Monday, March 6, 2017

The Unlikely Biriyani

Indian homes are very particular about the Indian food recipes during a hosting event. Every Indian woman was supposed to know how to cater to the extended family’s food habits – which explained the dialogue every Indian woman has grown up listening to: “Whatever will you do when you have to cook for your family?”

Yes, it is depressingly patriarchal, and definitely unfair to the daughters of this land. But what this did successfully for many decades was to percolate the culinary knowledge, with very little loss in transmission, through multiple generations of Indians. Today it is heartening to see menfolk in enlightened households pay as much attention, if not more, as the ladies of the house, in the culinary extravaganza that Indian cuisine lends itself out to.

The Kayastha community in Northern India, is one such community. This community developed as scribes to powerful Mughal rulers in India. Ofcourse, the fact that they were good with numbers and were mostly educated, helped in establishing their position as trusted accountants and record keepers of the royal books. Needless to say, their position and proximity to royalty impacted the most important facet of their lives – their food!

The Kayastha community is known for their love of food.  They consumed meat just like other Hindu Kshatriyas, but they also developed the sophistication of the Mughal kitchens in their cuisine. This explains the similarity of ingredients used between Muslim and Kayastha foods. Thus, all over North, Central and Eastern Indian states like Rajasthan, Uttar Pradesh, Madhya Pradesh and West Bengal, spread the unique Kayastha cuisine.    

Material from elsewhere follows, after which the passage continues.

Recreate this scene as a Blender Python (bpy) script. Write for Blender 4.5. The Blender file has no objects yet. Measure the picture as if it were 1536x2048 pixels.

A successful Kayastha hostess can baffle you with her ability to match vegetarian options that are no less elaborate than its mutton counterparts (always mutton – chicken is not even remotely as popular). Infact, the lady of the house beams with joy when an aromatic Jackfruit biriyani baffles her guests into wondering how meat could be so tender!  Or how a Bengal Gram  (kala chana) cutlet passes off as a mutton cutlet with some tricks to create texture.

Made during those feasts where vegetarian guests are expected, this Kathal (Unripe jackfruit) Biriyani is sometimes much more talked about than its illustrious mutton counterpart.

The recipe, perfected by many generations of fabulous cooks, now uses modern cookware – that is the only margin allowed to be changed! The trick is to fry the Jackfruit pieces till golden brown, and treat them as tender pieces of delicate meat while preparing a biriyani. Layering the half cooked Jackfruit chunks with aromatic rice and herbs is an art.

Only whole spices are used to flavor the biriyani, and a compulsory addition is potatoes. The test of the biriyani, learned cooks say, is for the Potato to carry in it, the same flavor as the aromatic rice and jackfruit (or meat, if a mutton biriyani). What is amazing to know, is that many of the womenfolk who cooked wonderful non vegetarian delicacies in the Kayastha communities, were confirmed vegetarians!